# INSTRUCTIONS TO FOLLOW
Extract, without alteration, each line from the start of the listing to the line bearing "return body, ld".

* start STORED DATA *

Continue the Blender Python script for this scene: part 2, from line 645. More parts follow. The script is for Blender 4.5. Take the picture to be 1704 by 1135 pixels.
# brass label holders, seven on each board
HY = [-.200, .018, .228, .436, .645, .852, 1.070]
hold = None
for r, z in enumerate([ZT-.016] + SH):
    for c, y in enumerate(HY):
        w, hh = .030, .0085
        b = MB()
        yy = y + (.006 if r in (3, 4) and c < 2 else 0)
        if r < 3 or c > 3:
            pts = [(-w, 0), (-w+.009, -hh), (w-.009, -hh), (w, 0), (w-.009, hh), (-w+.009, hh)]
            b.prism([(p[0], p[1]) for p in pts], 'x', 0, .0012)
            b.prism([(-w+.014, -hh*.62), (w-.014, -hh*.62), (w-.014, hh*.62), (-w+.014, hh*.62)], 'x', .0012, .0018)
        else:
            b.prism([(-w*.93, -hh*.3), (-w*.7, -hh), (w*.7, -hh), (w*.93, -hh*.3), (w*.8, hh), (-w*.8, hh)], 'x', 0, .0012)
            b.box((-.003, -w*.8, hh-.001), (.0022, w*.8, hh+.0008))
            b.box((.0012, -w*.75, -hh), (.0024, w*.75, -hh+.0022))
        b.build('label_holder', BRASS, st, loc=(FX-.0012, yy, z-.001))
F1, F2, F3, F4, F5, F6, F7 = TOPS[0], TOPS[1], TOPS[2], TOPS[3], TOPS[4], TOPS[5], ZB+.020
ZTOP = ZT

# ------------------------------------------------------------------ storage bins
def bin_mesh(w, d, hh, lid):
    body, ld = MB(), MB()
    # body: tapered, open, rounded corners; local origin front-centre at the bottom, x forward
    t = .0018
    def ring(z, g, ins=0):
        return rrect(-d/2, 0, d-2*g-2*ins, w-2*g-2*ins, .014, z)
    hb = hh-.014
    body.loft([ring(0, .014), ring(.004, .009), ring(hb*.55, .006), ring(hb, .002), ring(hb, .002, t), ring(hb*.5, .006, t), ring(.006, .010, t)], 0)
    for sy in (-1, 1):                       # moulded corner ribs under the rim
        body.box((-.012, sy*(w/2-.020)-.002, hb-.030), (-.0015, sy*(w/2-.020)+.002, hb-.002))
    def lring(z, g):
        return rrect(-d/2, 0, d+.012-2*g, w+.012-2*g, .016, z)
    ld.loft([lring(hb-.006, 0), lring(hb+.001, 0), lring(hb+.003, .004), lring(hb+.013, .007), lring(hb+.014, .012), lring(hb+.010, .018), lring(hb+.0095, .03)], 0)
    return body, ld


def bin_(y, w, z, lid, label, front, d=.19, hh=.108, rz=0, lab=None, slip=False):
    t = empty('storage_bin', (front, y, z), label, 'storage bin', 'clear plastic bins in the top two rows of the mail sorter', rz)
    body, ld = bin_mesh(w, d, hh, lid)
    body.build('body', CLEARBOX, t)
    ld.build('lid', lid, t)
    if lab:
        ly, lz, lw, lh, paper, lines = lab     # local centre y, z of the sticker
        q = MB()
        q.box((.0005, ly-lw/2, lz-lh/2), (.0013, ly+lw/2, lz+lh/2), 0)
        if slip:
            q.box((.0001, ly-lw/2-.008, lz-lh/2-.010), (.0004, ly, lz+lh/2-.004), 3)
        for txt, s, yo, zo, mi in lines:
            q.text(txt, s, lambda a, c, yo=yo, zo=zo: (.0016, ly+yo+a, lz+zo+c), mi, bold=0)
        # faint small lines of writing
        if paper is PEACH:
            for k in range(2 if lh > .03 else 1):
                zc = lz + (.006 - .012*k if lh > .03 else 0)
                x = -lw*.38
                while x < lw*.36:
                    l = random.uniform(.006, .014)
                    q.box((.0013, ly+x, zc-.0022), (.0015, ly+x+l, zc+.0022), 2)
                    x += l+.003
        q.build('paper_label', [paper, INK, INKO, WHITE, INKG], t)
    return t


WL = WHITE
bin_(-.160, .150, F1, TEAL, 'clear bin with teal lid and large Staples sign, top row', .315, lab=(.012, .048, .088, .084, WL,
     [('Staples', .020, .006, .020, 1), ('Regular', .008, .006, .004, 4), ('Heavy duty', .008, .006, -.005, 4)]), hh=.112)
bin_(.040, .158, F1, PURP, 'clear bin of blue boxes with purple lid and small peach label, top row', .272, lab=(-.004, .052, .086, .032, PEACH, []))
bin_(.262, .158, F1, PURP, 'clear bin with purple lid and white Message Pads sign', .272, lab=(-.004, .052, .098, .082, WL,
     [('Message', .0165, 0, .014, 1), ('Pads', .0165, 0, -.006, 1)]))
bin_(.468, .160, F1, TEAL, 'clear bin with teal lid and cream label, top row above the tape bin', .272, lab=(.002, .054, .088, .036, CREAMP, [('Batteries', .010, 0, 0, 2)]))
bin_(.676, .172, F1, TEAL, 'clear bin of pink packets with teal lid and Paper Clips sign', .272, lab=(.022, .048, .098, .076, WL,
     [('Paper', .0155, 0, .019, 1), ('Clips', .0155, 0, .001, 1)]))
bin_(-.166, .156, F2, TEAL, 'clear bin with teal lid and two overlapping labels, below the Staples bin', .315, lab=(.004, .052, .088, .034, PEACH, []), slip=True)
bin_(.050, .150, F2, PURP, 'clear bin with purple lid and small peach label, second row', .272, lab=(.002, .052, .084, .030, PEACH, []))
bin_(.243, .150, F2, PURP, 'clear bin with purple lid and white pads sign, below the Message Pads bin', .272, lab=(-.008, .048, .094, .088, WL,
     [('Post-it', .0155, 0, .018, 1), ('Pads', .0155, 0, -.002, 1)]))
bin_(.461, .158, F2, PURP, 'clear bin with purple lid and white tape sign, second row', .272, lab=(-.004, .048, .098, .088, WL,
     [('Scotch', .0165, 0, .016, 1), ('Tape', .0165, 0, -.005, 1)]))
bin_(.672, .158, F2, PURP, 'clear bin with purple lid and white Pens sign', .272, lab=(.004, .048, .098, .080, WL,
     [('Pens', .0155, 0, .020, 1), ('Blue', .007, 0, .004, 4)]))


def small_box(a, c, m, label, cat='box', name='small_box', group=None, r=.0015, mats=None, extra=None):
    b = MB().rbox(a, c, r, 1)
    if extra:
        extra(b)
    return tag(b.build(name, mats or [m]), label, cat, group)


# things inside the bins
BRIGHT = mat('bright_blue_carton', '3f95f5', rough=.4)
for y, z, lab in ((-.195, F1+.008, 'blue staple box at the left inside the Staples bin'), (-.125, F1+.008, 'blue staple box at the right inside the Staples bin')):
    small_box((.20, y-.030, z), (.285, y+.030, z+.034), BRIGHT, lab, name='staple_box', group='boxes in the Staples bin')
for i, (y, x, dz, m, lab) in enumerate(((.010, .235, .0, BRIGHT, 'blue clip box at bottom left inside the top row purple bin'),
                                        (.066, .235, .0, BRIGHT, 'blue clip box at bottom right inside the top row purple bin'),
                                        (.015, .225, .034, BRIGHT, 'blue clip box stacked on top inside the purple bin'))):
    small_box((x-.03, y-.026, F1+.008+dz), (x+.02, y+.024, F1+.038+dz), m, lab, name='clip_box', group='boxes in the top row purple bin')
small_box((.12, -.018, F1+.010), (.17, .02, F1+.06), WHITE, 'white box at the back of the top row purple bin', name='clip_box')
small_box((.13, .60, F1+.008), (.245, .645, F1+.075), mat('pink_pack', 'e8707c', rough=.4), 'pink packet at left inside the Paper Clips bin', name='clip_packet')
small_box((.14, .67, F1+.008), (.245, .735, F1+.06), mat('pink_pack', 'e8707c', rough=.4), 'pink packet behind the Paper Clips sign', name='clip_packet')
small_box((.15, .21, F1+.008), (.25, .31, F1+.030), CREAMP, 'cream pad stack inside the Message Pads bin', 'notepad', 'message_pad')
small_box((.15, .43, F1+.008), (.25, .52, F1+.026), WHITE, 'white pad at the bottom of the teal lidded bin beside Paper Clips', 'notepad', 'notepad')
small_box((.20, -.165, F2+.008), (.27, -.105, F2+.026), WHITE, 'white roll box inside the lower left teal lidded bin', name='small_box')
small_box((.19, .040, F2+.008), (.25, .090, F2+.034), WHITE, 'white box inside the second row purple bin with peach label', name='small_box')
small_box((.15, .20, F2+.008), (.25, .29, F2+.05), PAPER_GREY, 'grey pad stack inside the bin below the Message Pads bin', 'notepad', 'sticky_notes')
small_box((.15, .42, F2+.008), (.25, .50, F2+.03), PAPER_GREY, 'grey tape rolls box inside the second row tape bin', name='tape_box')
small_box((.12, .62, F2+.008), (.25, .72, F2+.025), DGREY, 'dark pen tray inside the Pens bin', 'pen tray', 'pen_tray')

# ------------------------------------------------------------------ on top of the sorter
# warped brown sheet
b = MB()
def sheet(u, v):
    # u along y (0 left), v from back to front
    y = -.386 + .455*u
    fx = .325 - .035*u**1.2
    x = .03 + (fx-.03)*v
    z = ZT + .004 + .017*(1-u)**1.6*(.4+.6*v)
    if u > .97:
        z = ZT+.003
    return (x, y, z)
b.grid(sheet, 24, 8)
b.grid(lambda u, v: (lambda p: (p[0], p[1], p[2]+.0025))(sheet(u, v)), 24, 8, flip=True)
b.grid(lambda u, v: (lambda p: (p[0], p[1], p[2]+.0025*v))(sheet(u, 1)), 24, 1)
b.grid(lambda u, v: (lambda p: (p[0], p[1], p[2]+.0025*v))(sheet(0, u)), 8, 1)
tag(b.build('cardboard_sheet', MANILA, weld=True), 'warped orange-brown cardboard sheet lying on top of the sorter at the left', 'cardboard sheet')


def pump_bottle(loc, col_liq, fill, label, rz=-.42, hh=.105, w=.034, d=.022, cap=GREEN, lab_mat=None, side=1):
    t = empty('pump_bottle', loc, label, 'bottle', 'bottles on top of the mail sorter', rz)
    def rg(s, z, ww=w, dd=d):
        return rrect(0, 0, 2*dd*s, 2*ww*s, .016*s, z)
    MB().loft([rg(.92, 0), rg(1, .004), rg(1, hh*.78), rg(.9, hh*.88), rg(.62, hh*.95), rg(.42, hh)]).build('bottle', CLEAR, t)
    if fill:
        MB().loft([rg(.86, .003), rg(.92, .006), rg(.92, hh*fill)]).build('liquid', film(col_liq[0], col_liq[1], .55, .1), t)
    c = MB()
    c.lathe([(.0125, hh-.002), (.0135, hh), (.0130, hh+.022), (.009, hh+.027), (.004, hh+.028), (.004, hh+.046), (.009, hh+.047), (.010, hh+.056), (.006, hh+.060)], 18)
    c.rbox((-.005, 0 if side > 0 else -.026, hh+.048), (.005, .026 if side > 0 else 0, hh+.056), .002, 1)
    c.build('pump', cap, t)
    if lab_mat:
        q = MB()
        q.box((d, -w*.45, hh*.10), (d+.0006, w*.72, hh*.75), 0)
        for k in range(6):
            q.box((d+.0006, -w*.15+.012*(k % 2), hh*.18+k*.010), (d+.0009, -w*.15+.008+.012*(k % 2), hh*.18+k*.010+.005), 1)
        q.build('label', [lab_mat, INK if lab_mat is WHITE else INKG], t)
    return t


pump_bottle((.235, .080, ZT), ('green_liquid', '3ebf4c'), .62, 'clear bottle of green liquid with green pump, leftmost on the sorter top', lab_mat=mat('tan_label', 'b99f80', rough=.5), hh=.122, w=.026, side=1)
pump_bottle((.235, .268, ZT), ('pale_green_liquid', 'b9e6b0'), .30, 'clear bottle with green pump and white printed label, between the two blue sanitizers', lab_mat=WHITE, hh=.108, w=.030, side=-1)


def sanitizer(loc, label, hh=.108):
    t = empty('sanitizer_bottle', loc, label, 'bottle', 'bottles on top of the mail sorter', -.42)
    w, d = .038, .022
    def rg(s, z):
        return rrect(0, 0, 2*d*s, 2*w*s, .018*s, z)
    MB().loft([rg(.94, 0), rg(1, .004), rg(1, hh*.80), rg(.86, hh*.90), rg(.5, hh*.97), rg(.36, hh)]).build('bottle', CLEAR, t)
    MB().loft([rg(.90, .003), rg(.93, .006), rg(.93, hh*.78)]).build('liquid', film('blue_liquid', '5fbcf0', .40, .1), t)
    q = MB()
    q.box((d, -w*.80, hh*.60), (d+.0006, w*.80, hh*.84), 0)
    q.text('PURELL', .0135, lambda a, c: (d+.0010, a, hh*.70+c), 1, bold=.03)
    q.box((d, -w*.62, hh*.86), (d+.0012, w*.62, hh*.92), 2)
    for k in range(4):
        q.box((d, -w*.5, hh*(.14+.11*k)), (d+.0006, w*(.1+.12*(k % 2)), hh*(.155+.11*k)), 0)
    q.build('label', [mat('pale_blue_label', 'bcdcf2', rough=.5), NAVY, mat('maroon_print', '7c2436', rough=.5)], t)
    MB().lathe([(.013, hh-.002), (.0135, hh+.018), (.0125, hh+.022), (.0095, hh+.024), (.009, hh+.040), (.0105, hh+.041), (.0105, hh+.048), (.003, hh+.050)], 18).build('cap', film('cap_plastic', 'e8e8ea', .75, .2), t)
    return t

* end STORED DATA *

# TASK OUTPUT
Continue the Blender Python script for this scene: part 2, from line 645. More parts follow. The script is for Blender 4.5. Take the picture to be 1704 by 1135 pixels.
# brass label holders, seven on each board
HY = [-.200, .018, .228, .436, .645, .852, 1.070]
hold = None
for r, z in enumerate([ZT-.016] + SH):
    for c, y in enumerate(HY):
        w, hh = .030, .0085
        b = MB()
        yy = y + (.006 if r in (3, 4) and c < 2 else 0)
        if r < 3 or c > 3:
            pts = [(-w, 0), (-w+.009, -hh), (w-.009, -hh), (w, 0), (w-.009, hh), (-w+.009, hh)]
            b.prism([(p[0], p[1]) for p in pts], 'x', 0, .0012)
            b.prism([(-w+.014, -hh*.62), (w-.014, -hh*.62), (w-.014, hh*.62), (-w+.014, hh*.62)], 'x', .0012, .0018)
        else:
            b.prism([(-w*.93, -hh*.3), (-w*.7, -hh), (w*.7, -hh), (w*.93, -hh*.3), (w*.8, hh), (-w*.8, hh)], 'x', 0, .0012)
            b.box((-.003, -w*.8, hh-.001), (.0022, w*.8, hh+.0008))
            b.box((.0012, -w*.75, -hh), (.0024, w*.75, -hh+.0022))
        b.build('label_holder', BRASS, st, loc=(FX-.0012, yy, z-.001))
F1, F2, F3, F4, F5, F6, F7 = TOPS[0], TOPS[1], TOPS[2], TOPS[3], TOPS[4], TOPS[5], ZB+.020
ZTOP = ZT

# ------------------------------------------------------------------ storage bins
def bin_mesh(w, d, hh, lid):
    body, ld = MB(), MB()
    # body: tapered, open, rounded corners; local origin front-centre at the bottom, x forward
    t = .0018
    def ring(z, g, ins=0):
        return rrect(-d/2, 0, d-2*g-2*ins, w-2*g-2*ins, .014, z)
    hb = hh-.014
    body.loft([ring(0, .014), ring(.004, .009), ring(hb*.55, .006), ring(hb, .002), ring(hb, .002, t), ring(hb*.5, .006, t), ring(.006, .010, t)], 0)
    for sy in (-1, 1):                       # moulded corner ribs under the rim
        body.box((-.012, sy*(w/2-.020)-.002, hb-.030), (-.0015, sy*(w/2-.020)+.002, hb-.002))
    def lring(z, g):
        return rrect(-d/2, 0, d+.012-2*g, w+.012-2*g, .016, z)
    ld.loft([lring(hb-.006, 0), lring(hb+.001, 0), lring(hb+.003, .004), lring(hb+.013, .007), lring(hb+.014, .012), lring(hb+.010, .018), lring(hb+.0095, .03)], 0)
    return body, ld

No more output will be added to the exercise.